ハンガリー生まれの冒険旅行家。一七四六年生まれる。年若くしてポーランド軍に投じロシア軍と戦って捕虜となり、カムチャツカに流罪となり服役中一七七一年(明和八)脱走、ロシア船を奪い千島列島から太平洋を日本列島に沿うて南下しさらに台湾を経て澳門(マカオ)に至り、フランスに渡る。"ベニョフスキー【Moric August Aladar Benyovzky】", 国史大辞典, JapanKnowledge, https://japanknowledge.com , (参照 2019-10-29)
気になるのはハンガリー生まれというところで、ベニョフスキーという名字がどうもハンガリーっぽくなく、スラブの臭いを感じてしまうのである。ポーランド軍に入ったというからその時に改姓したのかとも思ったが、「Benyovszky」という表記を見るとそれもどうも違いそうである。ポーランド語であれば、末尾は「ki」となるはずだと断言しかけて、昔のポーランド語では「ky」もありだったのかもしれないと思いついた。
ただ、慣例的に日本ではポーランド人であれば、名字の末尾は「スキ」と短音にするのに、ベニョフスキーの場合には、短音と長音の表記が混在している。チェコ語の名字も、かつては、今でもかもだけど、記号を取っ払った英語からの音写が行われた結果、短音で表記されることが多かったことを考えると、チェコ語の臭いも感じてしまう。この辺は自分の頭がチェコ語化している証拠で、同時に弊害でもある。
ジャパンナレッジには幸いなことに東洋文庫も収録されていて、そのうちの一冊として当人の作品である『ベニョフスキー航海記』も読めるようになっている。東洋文庫には解説もついているので、斜め読みしてみた。そうすると、ベニョフスキーの出身は、ハンガリーはハンガリーでも上部ハンガリーと呼ばれる現在のスロバキアだということがわかった。ニトラ州とか書いてあったかな。
ベニョフスキーのころはスロバキアなんて国は影も形もなく、ハンガリー王国の一部だったわけだから、ハンガリー人として扱われるのも当然である。ニトラの辺りであれば、ハンガリー系とスロバキア系の住民が混住していた可能性は高いし、ベニョフスキーはスロバキア系のハンガリー人だったのかもしれない。そうすると初めて日本を訪れた、上陸できたかどうかは微妙だけど、スロバキア人ということになる。

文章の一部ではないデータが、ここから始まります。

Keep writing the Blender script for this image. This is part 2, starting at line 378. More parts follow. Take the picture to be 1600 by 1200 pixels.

念のために、チェコ語のウィキペディアで確認すると、ベニョフスキーの出身地は、ニトラよりはかなり北にあるブルボベーという小さな町で、西スロバキアの中心都市の一つトルナバの近くにあるようだ。ハンガリー語名はベルボ。いや、それ以前に「スロバキアの冒険家」として、スロバキア人だと明記されている。証拠としては、ギムナジウムの卒業の際の書類にスロバキアの貴族であることが書かれているという事実が上げられている。

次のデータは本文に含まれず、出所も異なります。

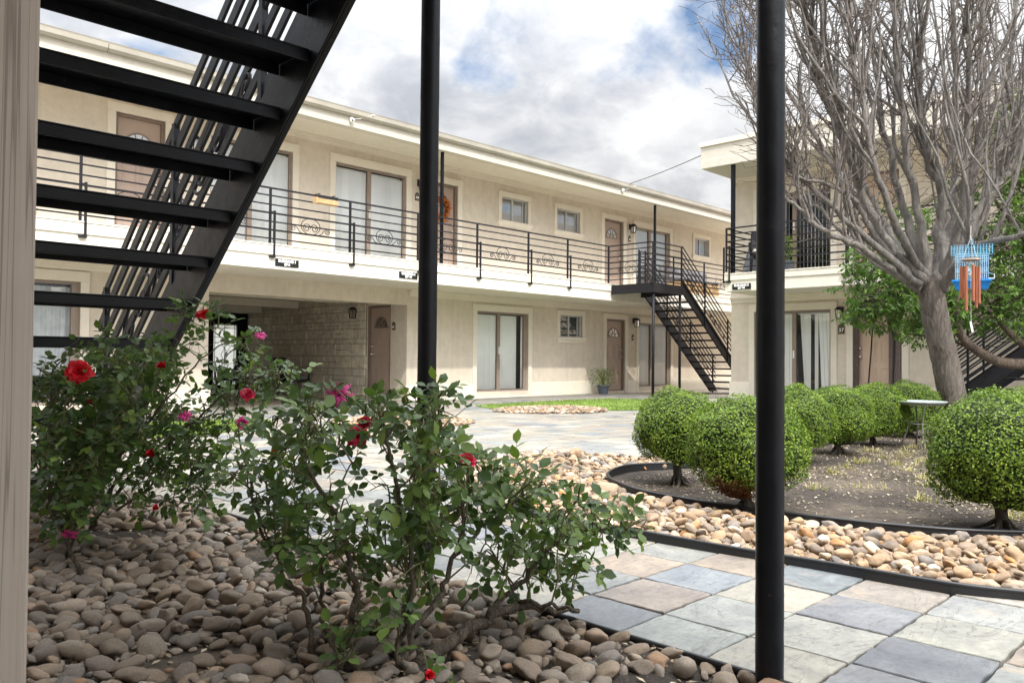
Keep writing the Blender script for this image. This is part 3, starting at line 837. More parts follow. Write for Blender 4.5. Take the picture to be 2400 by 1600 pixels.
def slider(b, tf, u0, u1, z0, z1, mull, style='blinds', dark=False, seed=0, label=None, side='r'):
    q_ = random.Random(seed)
    f = MB(tf); e = .045
    f.box(u0, u0+e, -.10, -.03, z0, z1); f.box(u1-e, u1, -.10, -.03, z0, z1)
    f.box(u0+e, u1-e, -.10, -.03, z1-e, z1); f.box(u0+e, u1-e, -.10, -.03, z0, z0+.04)
    f.box(mull-.045, mull+.045, -.085, -.022, z0+.04, z1-e)
    if side: f.box(u1-e-.07, u1-e, -.09, -.026, z0+.04, z1-e)
    o = f.build('sliding_door', MT['bronze'], b, bevel=.004)
    if label: o['label'] = label
    casing(tf, o, u0, u1, z0-.12, z1)
    g = MB(tf); g.add([(u0+e,-.06,z0+.04),(u1-e,-.06,z0+.04),(u1-e,-.06,z1-e),(u0+e,-.06,z1-e)], [(0,1,2,3)])
    g.build('pane', MT['glass_dark' if dark else 'glass'], o)
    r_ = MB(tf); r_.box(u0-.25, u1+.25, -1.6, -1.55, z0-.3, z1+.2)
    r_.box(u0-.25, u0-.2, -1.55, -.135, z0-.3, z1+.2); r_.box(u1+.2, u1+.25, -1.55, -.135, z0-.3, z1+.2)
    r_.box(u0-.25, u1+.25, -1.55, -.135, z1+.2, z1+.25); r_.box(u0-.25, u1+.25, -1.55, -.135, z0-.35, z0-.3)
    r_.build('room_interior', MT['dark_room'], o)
    s_ = MB(tf)
    if style == 'blinds':
        u = u0+e
        while u < u1-e-.01:
            t_ = q_.uniform(.002, .020)
            w_ = .079
            s_.add([(u,-.088-t_,z0+.05),(u+w_,-.088+t_,z0+.05),(u+w_,-.088+t_,z1-.09),(u,-.088-t_,z1-.09)], [(0,1,2,3)])
            u += .081
        s_.box(u0+e, u1-e, -.17, -.145, z1-.11, z1-.05)
    elif style == 'slot':            # blinds with one dark slot at the right
        u = u0+e
        while u < u1-e-.01:
            if not (u1-.33 < u < u1-.22):
                t_ = q_.uniform(.002, .018)
                s_.add([(u,-.088-t_,z0+.05),(u+.079,-.088+t_,z0+.05),(u+.079,-.088+t_,z1-.07),(u,-.088-t_,z1-.07)], [(0,1,2,3)])
            u += .081
    elif style == 'open':            # slats turned edge-on, dark room between them
        u = u0+e
        while u < u1-e-.01:
            w_ = .030+.012*q_.random()
            s_.add([(u,-.16,z0+.05),(u+w_,-.12,z0+.05),(u+w_,-.12,z1-.06),(u,-.16,z1-.06)], [(0,1,2,3)])
            u += .083
        s_.box(u0+e, u1-e, -.17, -.145, z1-.08, z1-.05)
    elif style == 'tilted':          # a few slats swung aside
        u = u0+e; k = 0
        n_ = int((u1-u0-2*e)/.081)
        for k in range(n_+1):
            u = u0+e+k*.081; t_ = q_.uniform(.002, .01)
            fr = (u-u0)/(u1-u0)
            sh = 0
            if .52 < fr < .60: sh = .10
            if .60 <= fr < .66: sh = .05
            if fr > .80: sh = .07
            if .70 < fr < .745 or .52 < fr < .545: continue
            s_.add([(u+sh,-.093-t_-sh*.1,z0+.05),(u+sh+.082,-.093+t_-sh*.1,z0+.05),(u+.084,-.088+t_,z1-.07),(u,-.088-t_,z1-.07)], [(0,1,2,3)])
        s_.box(u0+e, u1-e, -.17, -.145, z1-.09, z1-.05)
    else:                            # gathered net curtain
        n_ = 150; vs_ = []; fs_ = []
        for k in range(n_+1):
            u = u0+e+(u1-u0-2*e)*k/n_
            v_ = -.17+.014*math.sin(k*.9)+.012*math.sin(k*.37+1)
            vs_ += [(u, v_, z0+.05), (u, v_*.8-.03, z1-.08)]
            if k: fs_.append((2*k-2, 2*k, 2*k+1, 2*k-1))
        s_.add(vs_, fs_)
        if seed == 77:
            s_.box(u1-.40, u1-.25, -.055, -.05, z1-.16, z1-.10)
    s_.build('vertical_blinds' if style != 'curtain' else 'net_curtain', MT['curtain' if style == 'curtain' else 'blind'], o)
    h = MB(tf); h.box(mull-.012, mull+.012, -.022, .012, z0+.88, z0+1.05)
    h.build('door_handle', MT['white_plastic'], o)
    return (u0, u1, z0, z1)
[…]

ハンガリーに支配されていた時代に、スロバキア系の貴族が存在したのかどうかはよくわからないが、高位ではなく在地領主レベルの存在であればスロバキア系の人がいないと国の運営が難しかったのではないかとも思う。
ベニョフスキーという貴族家については、14世紀以前にに成立したハンガリーの貴族家で、もともとは「z Benyó a Urbanó」と書かれていたらしい。そうすると「z Benyó」が、オランダ語風に「ファン・ベンヨー」と書かれて、それが「ハンベンゴロー」と誤読されたと考えるのがよさそうだ。ちなみにこの家名、初代のベンヤミンとウルバンという兄弟の名前から出ているようである。名前、地名、家名という経過をたどったと考えていいのかな。問題はベンヨーという地名の存在が確認できないことだけど。
とりあえずの結論として、ハンベンゴローは、ハンガリーの貴族の出身で、スロバキアに領地を得て在地化しつつあった家系出身の山師であったと結論付けておく。著書がかなり早い時期にスロバキア語でも出版されているのも裏づけになりそうである。
2019年10月29日10時30分。